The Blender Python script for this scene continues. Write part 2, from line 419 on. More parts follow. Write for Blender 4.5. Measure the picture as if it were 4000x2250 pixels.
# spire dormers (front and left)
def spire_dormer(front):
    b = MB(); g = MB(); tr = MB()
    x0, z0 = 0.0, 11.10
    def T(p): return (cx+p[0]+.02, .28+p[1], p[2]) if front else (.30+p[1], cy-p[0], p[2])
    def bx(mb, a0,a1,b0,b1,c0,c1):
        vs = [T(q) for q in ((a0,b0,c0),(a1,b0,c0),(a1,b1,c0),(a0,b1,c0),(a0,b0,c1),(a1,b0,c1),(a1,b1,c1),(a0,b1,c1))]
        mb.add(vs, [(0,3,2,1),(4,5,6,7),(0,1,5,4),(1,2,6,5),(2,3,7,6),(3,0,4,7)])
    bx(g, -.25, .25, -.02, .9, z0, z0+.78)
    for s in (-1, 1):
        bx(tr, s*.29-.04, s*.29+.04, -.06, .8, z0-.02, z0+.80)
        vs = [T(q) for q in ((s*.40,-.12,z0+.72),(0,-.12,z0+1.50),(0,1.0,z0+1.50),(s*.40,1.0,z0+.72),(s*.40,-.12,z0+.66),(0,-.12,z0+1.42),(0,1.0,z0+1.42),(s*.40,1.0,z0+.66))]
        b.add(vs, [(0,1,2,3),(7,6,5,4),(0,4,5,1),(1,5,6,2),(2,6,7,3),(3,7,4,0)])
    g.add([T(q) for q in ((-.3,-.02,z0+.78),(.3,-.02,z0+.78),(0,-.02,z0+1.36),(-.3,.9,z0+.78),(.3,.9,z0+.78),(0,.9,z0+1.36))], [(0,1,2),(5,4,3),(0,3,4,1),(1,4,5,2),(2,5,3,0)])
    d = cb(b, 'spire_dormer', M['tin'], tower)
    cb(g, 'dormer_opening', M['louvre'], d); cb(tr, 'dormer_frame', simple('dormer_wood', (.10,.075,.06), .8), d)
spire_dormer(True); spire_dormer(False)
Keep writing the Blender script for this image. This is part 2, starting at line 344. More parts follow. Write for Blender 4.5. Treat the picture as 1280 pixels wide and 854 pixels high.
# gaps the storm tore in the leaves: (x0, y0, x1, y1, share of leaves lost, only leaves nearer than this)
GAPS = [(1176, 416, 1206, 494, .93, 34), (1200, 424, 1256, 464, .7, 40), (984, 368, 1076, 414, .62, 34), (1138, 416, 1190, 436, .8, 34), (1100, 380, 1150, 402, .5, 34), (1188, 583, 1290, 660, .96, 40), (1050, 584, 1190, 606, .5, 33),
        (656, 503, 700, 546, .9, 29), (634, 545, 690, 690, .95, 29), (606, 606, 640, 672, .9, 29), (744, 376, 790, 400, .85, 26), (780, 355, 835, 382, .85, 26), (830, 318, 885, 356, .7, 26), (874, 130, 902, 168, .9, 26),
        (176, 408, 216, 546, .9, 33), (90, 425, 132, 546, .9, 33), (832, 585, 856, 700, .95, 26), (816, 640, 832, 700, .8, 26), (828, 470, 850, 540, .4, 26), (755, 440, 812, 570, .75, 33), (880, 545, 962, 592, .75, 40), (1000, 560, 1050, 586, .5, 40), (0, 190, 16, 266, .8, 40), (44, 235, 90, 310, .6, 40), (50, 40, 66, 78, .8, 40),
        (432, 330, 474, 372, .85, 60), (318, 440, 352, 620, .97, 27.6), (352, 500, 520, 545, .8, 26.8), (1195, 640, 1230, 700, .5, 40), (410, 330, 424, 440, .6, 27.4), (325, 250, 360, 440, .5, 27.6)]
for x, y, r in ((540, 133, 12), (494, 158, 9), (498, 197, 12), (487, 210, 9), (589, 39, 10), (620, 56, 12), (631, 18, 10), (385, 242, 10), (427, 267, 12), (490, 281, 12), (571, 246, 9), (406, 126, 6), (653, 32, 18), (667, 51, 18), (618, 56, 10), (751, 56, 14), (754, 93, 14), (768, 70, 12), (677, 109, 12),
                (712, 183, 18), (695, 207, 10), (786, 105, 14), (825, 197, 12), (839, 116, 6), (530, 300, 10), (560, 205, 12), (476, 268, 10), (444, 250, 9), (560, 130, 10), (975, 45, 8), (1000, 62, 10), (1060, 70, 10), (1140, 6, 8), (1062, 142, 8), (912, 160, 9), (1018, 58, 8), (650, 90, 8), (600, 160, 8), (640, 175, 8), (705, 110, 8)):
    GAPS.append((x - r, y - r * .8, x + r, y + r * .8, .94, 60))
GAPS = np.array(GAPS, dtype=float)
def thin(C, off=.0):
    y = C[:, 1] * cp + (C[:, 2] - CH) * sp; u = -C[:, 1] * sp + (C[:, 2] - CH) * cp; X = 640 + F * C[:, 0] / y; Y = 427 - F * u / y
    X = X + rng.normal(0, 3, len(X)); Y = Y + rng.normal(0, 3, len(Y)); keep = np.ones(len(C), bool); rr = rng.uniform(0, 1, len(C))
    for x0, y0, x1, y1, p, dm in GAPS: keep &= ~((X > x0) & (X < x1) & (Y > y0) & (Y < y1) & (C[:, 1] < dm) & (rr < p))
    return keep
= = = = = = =
→ **WRITTEN TASK**
Would you give the material above again, complete and exact?

→ **SOLUTION**
The Blender Python script for this scene continues. Write part 2, from line 419 on. More parts follow. Write for Blender 4.5. Measure the picture as if it were 4000x2250 pixels.
# spire dormers (front and left)
def spire_dormer(front):
    b = MB(); g = MB(); tr = MB()
    x0, z0 = 0.0, 11.10
    def T(p): return (cx+p[0]+.02, .28+p[1], p[2]) if front else (.30+p[1], cy-p[0], p[2])
    def bx(mb, a0,a1,b0,b1,c0,c1):
        vs = [T(q) for q in ((a0,b0,c0),(a1,b0,c0),(a1,b1,c0),(a0,b1,c0),(a0,b0,c1),(a1,b0,c1),(a1,b1,c1),(a0,b1,c1))]
        mb.add(vs, [(0,3,2,1),(4,5,6,7),(0,1,5,4),(1,2,6,5),(2,3,7,6),(3,0,4,7)])
    bx(g, -.25, .25, -.02, .9, z0, z0+.78)
    for s in (-1, 1):
        bx(tr, s*.29-.04, s*.29+.04, -.06, .8, z0-.02, z0+.80)
        vs = [T(q) for q in ((s*.40,-.12,z0+.72),(0,-.12,z0+1.50),(0,1.0,z0+1.50),(s*.40,1.0,z0+.72),(s*.40,-.12,z0+.66),(0,-.12,z0+1.42),(0,1.0,z0+1.42),(s*.40,1.0,z0+.66))]
        b.add(vs, [(0,1,2,3),(7,6,5,4),(0,4,5,1),(1,5,6,2),(2,6,7,3),(3,7,4,0)])
    g.add([T(q) for q in ((-.3,-.02,z0+.78),(.3,-.02,z0+.78),(0,-.02,z0+1.36),(-.3,.9,z0+.78),(.3,.9,z0+.78),(0,.9,z0+1.36))], [(0,1,2),(5,4,3),(0,3,4,1),(1,4,5,2),(2,5,3,0)])
    d = cb(b, 'spire_dormer', M['tin'], tower)
    cb(g, 'dormer_opening', M['louvre'], d); cb(tr, 'dormer_frame', simple('dormer_wood', (.10,.075,.06), .8), d)
spire_dormer(True); spire_dormer(False)
Keep writing the Blender script for this image. This is part 2, starting at line 344. More parts follow. Write for Blender 4.5. Treat the picture as 1280 pixels wide and 854 pixels high.
# gaps the storm tore in the leaves: (x0, y0, x1, y1, share of leaves lost, only leaves nearer than this)
GAPS = [(1176, 416, 1206, 494, .93, 34), (1200, 424, 1256, 464, .7, 40), (984, 368, 1076, 414, .62, 34), (1138, 416, 1190, 436, .8, 34), (1100, 380, 1150, 402, .5, 34), (1188, 583, 1290, 660, .96, 40), (1050, 584, 1190, 606, .5, 33),
        (656, 503, 700, 546, .9, 29), (634, 545, 690, 690, .95, 29), (606, 606, 640, 672, .9, 29), (744, 376, 790, 400, .85, 26), (780, 355, 835, 382, .85, 26), (830, 318, 885, 356, .7, 26), (874, 130, 902, 168, .9, 26),
        (176, 408, 216, 546, .9, 33), (90, 425, 132, 546, .9, 33), (832, 585, 856, 700, .95, 26), (816, 640, 832, 700, .8, 26), (828, 470, 850, 540, .4, 26), (755, 440, 812, 570, .75, 33), (880, 545, 962, 592, .75, 40), (1000, 560, 1050, 586, .5, 40), (0, 190, 16, 266, .8, 40), (44, 235, 90, 310, .6, 40), (50, 40, 66, 78, .8, 40),
        (432, 330, 474, 372, .85, 60), (318, 440, 352, 620, .97, 27.6), (352, 500, 520, 545, .8, 26.8), (1195, 640, 1230, 700, .5, 40), (410, 330, 424, 440, .6, 27.4), (325, 250, 360, 440, .5, 27.6)]
for x, y, r in ((540, 133, 12), (494, 158, 9), (498, 197, 12), (487, 210, 9), (589, 39, 10), (620, 56, 12), (631, 18, 10), (385, 242, 10), (427, 267, 12), (490, 281, 12), (571, 246, 9), (406, 126, 6), (653, 32, 18), (667, 51, 18), (618, 56, 10), (751, 56, 14), (754, 93, 14), (768, 70, 12), (677, 109, 12),
                (712, 183, 18), (695, 207, 10), (786, 105, 14), (825, 197, 12), (839, 116, 6), (530, 300, 10), (560, 205, 12), (476, 268, 10), (444, 250, 9), (560, 130, 10), (975, 45, 8), (1000, 62, 10), (1060, 70, 10), (1140, 6, 8), (1062, 142, 8), (912, 160, 9), (1018, 58, 8), (650, 90, 8), (600, 160, 8), (640, 175, 8), (705, 110, 8)):
    GAPS.append((x - r, y - r * .8, x + r, y + r * .8, .94, 60))
GAPS = np.array(GAPS, dtype=float)
def thin(C, off=.0):
    y = C[:, 1] * cp + (C[:, 2] - CH) * sp; u = -C[:, 1] * sp + (C[:, 2] - CH) * cp; X = 640 + F * C[:, 0] / y; Y = 427 - F * u / y
    X = X + rng.normal(0, 3, len(X)); Y = Y + rng.normal(0, 3, len(Y)); keep = np.ones(len(C), bool); rr = rng.uniform(0, 1, len(C))
    for x0, y0, x1, y1, p, dm in GAPS: keep &= ~((X > x0) & (X < x1) & (Y > y0) & (Y < y1) & (C[:, 1] < dm) & (rr < p))
    return keep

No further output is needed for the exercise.